Dongfeng deal buys time and new blood for Peugeot

Employees assemble cars at a production line of Dongfeng Peugeot Citroen Automobile factory in Wuhan, Hubei province, February 13, 2014. REUTERS/Darley Shen

By Laurence Frost and Gilles Guillaume

PARIS (Reuters) - PSA Peugeot Citroen and China's Dongfeng have agreed a 3 billion euro (2.4 billion pounds) capital tie-up that buys the French carmaker more time to turn its business around, brings in new management and ends two centuries of family control.

Peugeot Chief Executive Philippe Varin and former Renault executive Carlos Tavares, who will replace Varin when the deal is finalised, must now explain how the fresh capital can be used to improve the bottom line, analysts said.

"Expectations are running high," London-based ISI Group analyst Erich Hauser said in a note. "PSA (Peugeot) needs to show a new equity story to keep investors interested."

Peugeot and Dongfeng <0489.HK> have signed a non-binding outline agreement, two sources with knowledge of the matter told Reuters before an official announcement set for Wednesday.

Both companies declined to comment.

Under the memorandum of understanding signed on Tuesday, Dongfeng Motor Group and the French state will each pay about 800 million euros for a 14-percent stake in a reserved share sale and a rights issue, sources have said.

Existing shareholders will get warrants entitling them to more stock at the same 7.50 euro price as the reserved issue, a 40-percent discount to their market value, raising up to a further billion euros.

The Peugeot family will see its 25.4-percent stake and 38 percent of voting rights diluted to parity with Dongfeng and the French state, ceding control of the company it founded in 1810 as a maker of tools and coffee mills.

The rescue deal and a new lending partnership with Banco Santander will help Peugeot survive the expiry next year of 7 billion euros in state guarantees keeping its lending arm afloat, sources say.

It will also reinforce the Peugeot and Dongfeng Chinese joint venture with increased production, a new research and development centre and expansion into Southeast Asian markets.

Under Peugeot family control, the carmaker has been slow to adapt to competitive threats and missed opportunities to deepen partnerships with BMW , Toyota <7203.T> and Mitsubishi Motors <7211.T>, insiders say.

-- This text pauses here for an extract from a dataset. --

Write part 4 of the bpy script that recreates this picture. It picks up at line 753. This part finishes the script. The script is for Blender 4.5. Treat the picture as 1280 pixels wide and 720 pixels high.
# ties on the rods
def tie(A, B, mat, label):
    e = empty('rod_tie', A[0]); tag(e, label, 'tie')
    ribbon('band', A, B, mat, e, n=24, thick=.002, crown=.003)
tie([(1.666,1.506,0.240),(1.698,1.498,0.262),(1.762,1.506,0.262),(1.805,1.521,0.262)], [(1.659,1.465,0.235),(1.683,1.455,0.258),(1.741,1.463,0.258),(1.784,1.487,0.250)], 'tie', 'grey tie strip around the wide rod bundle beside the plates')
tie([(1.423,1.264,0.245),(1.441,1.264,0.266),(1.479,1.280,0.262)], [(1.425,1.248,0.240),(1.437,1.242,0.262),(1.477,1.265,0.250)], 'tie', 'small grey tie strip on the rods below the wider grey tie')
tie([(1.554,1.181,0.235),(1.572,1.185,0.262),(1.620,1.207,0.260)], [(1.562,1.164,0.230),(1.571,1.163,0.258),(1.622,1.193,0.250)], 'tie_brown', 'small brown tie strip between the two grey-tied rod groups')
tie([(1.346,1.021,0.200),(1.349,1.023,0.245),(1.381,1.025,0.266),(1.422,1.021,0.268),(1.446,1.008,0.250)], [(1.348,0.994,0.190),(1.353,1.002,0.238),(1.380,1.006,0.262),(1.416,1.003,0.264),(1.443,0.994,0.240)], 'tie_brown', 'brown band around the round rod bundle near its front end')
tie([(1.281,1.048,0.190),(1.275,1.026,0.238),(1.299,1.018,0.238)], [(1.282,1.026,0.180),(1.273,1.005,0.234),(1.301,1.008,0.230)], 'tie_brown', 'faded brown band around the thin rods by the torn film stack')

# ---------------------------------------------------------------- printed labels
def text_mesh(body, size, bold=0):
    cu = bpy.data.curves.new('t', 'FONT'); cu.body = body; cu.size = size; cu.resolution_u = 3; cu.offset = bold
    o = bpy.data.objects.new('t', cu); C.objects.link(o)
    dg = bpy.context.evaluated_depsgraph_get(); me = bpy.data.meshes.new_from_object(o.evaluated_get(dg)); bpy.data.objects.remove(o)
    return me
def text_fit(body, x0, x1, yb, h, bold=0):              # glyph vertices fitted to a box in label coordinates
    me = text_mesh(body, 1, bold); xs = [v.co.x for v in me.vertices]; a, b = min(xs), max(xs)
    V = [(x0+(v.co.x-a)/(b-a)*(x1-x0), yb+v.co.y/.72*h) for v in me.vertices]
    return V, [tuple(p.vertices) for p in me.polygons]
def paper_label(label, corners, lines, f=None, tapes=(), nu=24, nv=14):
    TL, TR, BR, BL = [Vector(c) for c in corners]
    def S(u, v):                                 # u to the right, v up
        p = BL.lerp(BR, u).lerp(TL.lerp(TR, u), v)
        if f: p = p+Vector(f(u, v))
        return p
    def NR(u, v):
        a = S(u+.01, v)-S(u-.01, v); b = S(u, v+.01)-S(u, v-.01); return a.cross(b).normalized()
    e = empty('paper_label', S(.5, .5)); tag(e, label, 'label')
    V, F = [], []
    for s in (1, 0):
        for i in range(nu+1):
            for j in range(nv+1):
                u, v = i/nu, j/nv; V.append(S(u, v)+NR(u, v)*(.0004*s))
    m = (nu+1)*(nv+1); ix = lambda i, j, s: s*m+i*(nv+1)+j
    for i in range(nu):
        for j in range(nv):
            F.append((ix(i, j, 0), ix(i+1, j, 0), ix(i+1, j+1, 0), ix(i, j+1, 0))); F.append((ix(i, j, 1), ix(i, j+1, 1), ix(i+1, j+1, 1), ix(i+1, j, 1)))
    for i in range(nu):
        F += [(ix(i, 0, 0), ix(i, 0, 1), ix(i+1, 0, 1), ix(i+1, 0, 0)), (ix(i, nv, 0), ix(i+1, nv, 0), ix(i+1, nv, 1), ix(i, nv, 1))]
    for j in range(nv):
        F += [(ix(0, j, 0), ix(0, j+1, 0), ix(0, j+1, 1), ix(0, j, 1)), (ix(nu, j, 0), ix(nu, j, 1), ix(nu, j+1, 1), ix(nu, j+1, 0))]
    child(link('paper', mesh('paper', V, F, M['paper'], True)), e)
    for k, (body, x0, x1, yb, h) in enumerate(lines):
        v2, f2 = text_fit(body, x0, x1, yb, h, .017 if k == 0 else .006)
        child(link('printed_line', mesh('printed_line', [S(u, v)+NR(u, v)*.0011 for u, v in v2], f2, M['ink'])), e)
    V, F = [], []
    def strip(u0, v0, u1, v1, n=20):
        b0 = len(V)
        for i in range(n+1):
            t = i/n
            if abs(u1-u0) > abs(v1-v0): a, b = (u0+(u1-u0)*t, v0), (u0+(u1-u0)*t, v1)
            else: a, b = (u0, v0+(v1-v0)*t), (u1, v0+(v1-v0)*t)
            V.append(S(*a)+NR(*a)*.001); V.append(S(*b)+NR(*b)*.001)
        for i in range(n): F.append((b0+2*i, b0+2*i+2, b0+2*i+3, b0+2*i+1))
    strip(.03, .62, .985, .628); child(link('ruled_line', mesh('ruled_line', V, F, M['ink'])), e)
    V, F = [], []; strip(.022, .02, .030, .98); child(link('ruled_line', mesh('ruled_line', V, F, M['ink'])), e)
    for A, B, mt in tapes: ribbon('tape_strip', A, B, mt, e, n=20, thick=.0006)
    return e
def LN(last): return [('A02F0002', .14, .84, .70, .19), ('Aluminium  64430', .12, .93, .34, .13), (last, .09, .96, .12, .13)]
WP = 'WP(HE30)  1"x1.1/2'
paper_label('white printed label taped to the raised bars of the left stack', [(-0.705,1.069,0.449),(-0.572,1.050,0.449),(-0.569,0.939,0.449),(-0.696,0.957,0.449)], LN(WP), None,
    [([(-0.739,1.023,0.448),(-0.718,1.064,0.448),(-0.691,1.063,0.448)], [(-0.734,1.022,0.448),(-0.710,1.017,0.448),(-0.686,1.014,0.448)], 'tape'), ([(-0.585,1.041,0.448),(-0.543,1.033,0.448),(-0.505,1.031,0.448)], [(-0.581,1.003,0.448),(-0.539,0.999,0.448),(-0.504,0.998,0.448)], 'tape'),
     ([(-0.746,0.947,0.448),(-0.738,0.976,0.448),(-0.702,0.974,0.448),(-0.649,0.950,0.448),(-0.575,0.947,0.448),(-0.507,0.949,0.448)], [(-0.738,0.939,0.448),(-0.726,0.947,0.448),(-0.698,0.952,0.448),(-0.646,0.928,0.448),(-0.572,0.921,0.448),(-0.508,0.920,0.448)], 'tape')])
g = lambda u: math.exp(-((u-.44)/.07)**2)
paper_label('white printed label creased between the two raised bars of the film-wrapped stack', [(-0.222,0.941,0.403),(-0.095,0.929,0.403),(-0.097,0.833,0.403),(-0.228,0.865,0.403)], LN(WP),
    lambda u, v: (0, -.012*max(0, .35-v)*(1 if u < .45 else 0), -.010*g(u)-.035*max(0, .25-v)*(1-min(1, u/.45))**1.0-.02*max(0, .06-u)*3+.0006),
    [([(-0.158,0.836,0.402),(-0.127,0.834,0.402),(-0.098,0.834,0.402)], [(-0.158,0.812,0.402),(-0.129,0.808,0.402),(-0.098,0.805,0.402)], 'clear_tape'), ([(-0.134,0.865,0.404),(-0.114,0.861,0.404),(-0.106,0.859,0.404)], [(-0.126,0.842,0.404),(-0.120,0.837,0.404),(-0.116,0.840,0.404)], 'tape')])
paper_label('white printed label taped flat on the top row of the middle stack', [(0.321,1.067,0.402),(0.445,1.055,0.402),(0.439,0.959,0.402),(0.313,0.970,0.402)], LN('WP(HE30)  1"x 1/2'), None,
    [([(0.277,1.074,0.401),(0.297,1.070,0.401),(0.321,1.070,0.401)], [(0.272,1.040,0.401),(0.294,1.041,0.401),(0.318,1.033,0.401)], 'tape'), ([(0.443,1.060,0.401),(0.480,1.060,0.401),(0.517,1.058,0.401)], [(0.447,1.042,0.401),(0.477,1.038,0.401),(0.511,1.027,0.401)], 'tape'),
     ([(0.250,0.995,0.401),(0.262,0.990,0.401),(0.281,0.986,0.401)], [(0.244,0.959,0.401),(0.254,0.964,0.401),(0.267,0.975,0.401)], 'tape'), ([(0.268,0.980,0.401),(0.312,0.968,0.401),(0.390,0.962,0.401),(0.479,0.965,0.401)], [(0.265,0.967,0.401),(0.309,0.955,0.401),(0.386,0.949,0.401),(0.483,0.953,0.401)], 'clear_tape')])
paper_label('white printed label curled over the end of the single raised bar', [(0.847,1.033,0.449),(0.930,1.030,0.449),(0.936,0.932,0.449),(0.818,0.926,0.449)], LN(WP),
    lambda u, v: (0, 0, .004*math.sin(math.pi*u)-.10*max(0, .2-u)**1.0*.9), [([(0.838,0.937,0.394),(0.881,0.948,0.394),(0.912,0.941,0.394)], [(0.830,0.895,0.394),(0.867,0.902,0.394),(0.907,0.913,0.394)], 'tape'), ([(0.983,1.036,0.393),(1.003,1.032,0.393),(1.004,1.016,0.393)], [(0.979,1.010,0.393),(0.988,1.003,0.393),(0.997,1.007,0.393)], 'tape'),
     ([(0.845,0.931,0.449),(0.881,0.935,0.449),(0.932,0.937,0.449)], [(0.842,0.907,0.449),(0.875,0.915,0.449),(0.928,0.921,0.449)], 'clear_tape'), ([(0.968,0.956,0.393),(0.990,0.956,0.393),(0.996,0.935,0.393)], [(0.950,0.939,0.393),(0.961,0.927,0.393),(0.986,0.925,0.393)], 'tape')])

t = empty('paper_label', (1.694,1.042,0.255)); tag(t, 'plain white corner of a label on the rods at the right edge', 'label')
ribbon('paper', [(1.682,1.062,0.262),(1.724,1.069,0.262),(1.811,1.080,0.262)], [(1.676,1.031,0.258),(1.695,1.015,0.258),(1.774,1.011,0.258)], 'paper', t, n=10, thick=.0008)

Analysts say Dongfeng's cash buys time but does not address the European problems behind much of Peugeot's 3 billion euro cash burn and 5 billion net loss in 2012.

The company needs to scrap another plant and freeze investment to return to profit in the region, Max Warburton of Bernstein Research said on February 14.

While the remedy would be "risky, disruptive and stressful", Warburton said, "there's still a chance Peugeot can trade its way out of its current difficulties".

But the French government, which stopped last year's closure of the Aulnay factory near Paris, has already warned it is unlikely to accept further significant plant cuts in its new role as a major shareholder.

Further closures "are not on the agenda", Industry Minister Arnaud Montebourg told France Inter radio on Tuesday. "The restructuring has already happened, and it was painful enough."

Peugeot is expected to meet existing commitments to build at least one new model at each French site and produce 1 million vehicles domestically by 2016, Montebourg said.

Peugeot shares were down 1.3 percent at 1530 GMT. Dongfeng had closed 1.6 percent lower on Monday before trading was suspended pending the announcements.

Dongfeng is the latest Chinese carmaker to take a significant stake in a Western peer after Zhejiang Geely Holding bought Sweden's Volvo Car in 2010 and SAIC Group acquired South Korea's SSangyong.

Besides putting some of its 24 billion yuan $3.96 billion (2.36 billion pounds) of cash reserves to work, some sceptics have questioned what the Chinese carmaker and its own Fengshen line of vehicles stand to gain from the tie-up.

According to people with knowledge of the agreement, the carmakers will roll out technology including Peugeot's fuel-saving HybridAir transmissions - which store recovered energy in a compressed gas cylinder - under both companies' brands.

The deal, which follows months of talks and remains subject to a Peugeot shareholder vote, is likely to be signed formally during Chinese President Xi Jinping's visit to Paris in late March, sources say.